> **Directions for this task**
How many lines in the records below contain the word "Blender"? Answer with the number alone.

> **Excerpted records**
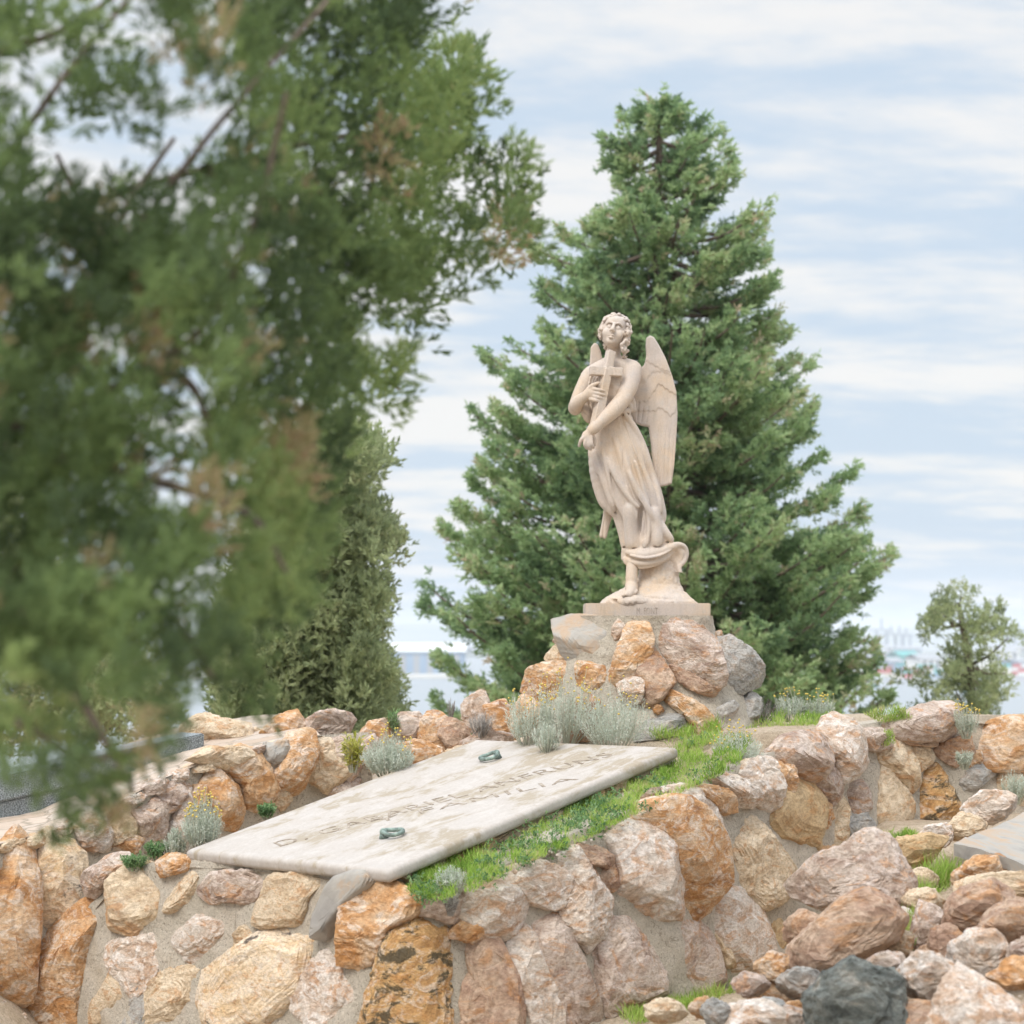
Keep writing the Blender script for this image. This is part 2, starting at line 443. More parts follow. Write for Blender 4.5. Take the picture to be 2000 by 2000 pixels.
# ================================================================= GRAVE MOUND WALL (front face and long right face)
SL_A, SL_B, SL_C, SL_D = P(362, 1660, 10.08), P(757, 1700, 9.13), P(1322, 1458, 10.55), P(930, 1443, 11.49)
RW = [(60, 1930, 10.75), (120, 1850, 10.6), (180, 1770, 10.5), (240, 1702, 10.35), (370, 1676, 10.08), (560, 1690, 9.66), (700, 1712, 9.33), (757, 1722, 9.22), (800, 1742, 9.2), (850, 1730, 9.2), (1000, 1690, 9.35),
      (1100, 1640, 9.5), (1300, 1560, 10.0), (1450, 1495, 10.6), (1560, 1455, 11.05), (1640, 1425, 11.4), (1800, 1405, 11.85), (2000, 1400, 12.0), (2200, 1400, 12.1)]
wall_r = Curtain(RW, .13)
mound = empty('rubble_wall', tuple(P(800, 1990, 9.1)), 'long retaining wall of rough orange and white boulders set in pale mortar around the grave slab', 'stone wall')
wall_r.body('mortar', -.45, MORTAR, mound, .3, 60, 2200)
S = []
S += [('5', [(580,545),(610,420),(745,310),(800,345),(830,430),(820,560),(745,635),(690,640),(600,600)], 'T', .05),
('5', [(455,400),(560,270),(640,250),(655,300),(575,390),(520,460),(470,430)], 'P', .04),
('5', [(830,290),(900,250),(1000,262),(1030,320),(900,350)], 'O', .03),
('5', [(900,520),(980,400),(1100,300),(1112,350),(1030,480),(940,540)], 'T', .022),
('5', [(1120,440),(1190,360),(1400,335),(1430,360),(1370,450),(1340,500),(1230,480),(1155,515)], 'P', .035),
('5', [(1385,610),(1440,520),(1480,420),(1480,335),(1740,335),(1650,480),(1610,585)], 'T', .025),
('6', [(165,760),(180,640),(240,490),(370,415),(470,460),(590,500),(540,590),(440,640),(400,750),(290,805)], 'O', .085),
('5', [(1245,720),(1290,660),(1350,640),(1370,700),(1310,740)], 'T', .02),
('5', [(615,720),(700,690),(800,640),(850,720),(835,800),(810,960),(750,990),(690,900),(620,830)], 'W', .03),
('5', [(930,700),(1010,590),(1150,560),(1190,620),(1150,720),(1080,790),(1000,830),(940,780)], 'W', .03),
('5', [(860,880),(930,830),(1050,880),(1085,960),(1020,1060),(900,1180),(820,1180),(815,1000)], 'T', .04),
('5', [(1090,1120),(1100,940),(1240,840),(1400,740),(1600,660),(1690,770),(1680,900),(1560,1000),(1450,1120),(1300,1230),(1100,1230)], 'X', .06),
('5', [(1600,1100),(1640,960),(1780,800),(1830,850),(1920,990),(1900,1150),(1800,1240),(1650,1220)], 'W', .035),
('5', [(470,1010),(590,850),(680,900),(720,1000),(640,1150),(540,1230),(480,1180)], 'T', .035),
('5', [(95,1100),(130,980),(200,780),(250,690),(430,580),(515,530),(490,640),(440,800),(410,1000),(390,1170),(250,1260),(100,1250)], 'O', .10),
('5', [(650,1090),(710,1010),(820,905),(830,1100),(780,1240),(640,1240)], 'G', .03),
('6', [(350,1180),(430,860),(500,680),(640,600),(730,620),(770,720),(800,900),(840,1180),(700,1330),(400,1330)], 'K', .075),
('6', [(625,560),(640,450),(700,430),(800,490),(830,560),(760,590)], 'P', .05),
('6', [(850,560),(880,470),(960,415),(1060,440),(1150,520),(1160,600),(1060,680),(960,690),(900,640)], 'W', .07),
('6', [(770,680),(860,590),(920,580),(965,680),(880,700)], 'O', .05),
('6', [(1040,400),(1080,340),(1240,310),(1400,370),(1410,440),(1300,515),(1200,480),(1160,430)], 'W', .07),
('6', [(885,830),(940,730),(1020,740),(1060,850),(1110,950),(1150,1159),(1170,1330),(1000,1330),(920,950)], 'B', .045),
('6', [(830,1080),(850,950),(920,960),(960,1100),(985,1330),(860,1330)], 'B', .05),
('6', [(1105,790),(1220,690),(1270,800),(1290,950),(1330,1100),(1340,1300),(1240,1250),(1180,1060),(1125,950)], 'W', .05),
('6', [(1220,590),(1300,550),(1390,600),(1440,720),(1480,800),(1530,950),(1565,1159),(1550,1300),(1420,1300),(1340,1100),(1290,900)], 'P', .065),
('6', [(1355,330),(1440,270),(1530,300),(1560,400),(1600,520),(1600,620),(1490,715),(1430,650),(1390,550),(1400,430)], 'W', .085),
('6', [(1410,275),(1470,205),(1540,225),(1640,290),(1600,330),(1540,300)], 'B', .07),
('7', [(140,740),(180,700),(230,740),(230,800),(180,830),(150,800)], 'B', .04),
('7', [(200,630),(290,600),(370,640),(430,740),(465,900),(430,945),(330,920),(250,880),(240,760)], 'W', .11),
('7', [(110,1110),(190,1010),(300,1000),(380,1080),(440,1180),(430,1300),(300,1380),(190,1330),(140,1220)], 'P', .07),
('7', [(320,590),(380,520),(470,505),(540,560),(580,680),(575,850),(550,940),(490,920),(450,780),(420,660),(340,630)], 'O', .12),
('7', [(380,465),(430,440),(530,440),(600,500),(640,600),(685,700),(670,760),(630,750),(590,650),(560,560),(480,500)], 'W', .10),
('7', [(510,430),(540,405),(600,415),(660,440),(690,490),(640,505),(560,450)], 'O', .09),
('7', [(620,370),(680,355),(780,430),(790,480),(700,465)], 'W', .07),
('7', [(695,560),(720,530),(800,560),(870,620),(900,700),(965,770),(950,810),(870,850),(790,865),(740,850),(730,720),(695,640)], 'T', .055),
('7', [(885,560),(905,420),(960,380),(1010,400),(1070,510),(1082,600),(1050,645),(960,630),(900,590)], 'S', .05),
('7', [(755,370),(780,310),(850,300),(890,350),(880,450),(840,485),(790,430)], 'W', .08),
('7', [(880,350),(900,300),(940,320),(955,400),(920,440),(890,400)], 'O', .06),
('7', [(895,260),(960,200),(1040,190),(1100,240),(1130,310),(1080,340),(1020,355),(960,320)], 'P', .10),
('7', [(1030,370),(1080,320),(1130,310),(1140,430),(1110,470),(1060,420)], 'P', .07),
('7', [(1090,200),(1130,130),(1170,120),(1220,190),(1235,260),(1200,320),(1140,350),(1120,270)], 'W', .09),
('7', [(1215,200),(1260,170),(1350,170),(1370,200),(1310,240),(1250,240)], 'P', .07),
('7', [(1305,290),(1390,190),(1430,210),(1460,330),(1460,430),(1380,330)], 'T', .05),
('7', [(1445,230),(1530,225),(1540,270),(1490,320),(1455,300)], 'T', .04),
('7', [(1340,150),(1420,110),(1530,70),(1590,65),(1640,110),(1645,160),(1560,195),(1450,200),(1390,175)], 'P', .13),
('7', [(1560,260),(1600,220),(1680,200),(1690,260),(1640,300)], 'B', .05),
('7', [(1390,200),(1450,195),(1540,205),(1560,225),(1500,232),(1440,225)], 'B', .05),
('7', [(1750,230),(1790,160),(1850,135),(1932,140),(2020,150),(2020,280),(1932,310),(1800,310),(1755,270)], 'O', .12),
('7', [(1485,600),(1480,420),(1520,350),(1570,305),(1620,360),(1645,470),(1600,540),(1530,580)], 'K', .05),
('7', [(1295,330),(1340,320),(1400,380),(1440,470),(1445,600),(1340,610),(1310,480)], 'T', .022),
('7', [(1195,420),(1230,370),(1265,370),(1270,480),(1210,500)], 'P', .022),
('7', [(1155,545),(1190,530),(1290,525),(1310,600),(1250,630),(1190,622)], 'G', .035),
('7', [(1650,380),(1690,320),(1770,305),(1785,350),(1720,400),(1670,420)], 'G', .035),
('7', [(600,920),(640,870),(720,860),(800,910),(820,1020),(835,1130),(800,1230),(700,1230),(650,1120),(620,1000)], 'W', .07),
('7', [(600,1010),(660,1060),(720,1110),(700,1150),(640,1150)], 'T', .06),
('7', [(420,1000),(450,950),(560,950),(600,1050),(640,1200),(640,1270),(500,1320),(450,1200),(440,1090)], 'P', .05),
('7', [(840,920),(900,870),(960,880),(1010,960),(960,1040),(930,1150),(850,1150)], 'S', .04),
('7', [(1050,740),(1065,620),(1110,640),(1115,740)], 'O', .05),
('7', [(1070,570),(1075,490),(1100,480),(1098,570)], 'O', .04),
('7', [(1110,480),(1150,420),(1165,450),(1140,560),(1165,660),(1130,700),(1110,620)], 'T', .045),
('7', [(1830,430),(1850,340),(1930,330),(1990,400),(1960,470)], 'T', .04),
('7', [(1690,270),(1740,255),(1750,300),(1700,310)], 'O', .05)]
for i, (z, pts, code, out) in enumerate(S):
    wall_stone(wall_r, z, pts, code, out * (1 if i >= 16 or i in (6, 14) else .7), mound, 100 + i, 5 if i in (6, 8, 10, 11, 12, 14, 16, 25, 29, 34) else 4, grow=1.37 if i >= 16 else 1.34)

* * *

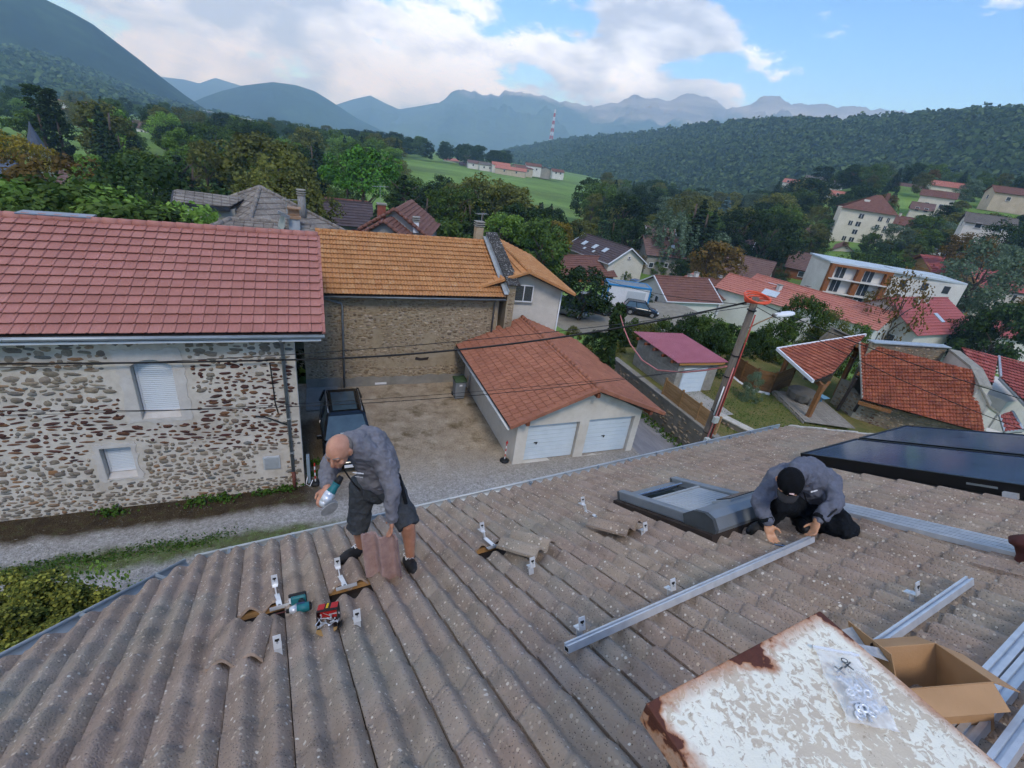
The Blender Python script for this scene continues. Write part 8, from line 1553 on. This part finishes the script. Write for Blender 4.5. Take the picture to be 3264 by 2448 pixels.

> **Task solution**
2